MTS Trolley Doors
The trolley door wasn't broken. The feedback loop was.
Problem
Over four weeks on San Diego's MTS trolley — 30 rider interviews and countless hours watching people board — I kept seeing the same thing. Riders would press the door button, wait, press it again, sometimes a third time, then look at other passengers to check if anything was actually happening. They weren't impatient. They were trying to verify that the system had heard them.
11 of the 30 people I interviewed said they weren't sure whether their press had registered. Most knew how the button worked. What they couldn't tell was whether it had worked, because nothing on the button told them. The press happened in silence.
The Insight
The redesign doesn't touch the door. It makes the button show what state it's in.
Four states, all visible on the button:
- Idle. While the trolley moves, the button stays dim. Nothing to do yet.
- Ready. As it pulls in, the button lights up. You can press now.
- Pressed. The instant your finger leaves, the state changes. This is what didn't exist before. Your press gets immediate acknowledgment, separate from whatever the door does next.
- Opening. A short transition runs while the system processes. The rider knows something happened even before the door visibly moves.
Testing
I tested this with peers in Figma walkthroughs. Most people identified each state without prompting. Color alone wasn't enough though — accessibility needs shape and brightness shift too, not just color changes.

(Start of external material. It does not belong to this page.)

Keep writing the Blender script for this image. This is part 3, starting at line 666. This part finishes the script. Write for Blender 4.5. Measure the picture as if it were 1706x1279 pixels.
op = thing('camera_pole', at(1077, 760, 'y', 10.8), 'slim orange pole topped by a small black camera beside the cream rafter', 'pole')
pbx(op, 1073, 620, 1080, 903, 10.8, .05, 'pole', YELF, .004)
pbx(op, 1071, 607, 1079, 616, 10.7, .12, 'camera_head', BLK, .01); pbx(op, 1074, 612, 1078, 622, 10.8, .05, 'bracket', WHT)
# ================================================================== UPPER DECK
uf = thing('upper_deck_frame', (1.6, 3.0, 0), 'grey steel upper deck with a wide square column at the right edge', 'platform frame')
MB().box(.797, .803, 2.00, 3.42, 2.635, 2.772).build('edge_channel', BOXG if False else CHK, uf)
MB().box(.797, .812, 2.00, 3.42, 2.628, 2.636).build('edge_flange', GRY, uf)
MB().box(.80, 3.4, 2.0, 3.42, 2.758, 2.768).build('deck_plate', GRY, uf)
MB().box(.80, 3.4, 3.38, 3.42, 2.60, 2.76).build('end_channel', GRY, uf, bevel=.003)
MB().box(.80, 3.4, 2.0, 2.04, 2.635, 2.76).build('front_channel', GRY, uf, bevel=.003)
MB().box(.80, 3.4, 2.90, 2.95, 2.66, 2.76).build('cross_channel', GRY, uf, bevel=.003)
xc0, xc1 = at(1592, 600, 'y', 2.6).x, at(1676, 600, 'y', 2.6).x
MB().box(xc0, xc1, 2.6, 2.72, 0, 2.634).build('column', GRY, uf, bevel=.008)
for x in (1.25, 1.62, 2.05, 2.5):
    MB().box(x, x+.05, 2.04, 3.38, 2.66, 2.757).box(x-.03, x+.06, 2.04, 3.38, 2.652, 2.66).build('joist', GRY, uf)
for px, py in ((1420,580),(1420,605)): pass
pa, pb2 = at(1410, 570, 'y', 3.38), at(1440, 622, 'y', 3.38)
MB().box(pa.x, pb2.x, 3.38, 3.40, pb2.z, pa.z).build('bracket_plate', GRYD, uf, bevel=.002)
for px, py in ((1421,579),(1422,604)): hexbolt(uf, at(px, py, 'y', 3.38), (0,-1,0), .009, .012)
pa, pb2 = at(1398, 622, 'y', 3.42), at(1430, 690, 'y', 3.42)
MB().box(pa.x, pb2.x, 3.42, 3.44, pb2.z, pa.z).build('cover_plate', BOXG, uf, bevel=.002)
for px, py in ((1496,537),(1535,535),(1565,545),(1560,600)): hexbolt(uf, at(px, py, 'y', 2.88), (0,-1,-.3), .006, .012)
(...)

What I still don't know: whether this actually reduces repeat-press behavior on a real platform, in real sun, on a crowded Saturday afternoon. The next step would be testing at an actual station.
Learnings
The thing I find interesting looking back is that the original problem was invisible. The button works. The door works. The system does what it's supposed to do. The failure lived in the gap between input and response, and I only noticed it by watching the same hesitation happen over and over in different riders who didn't know each other.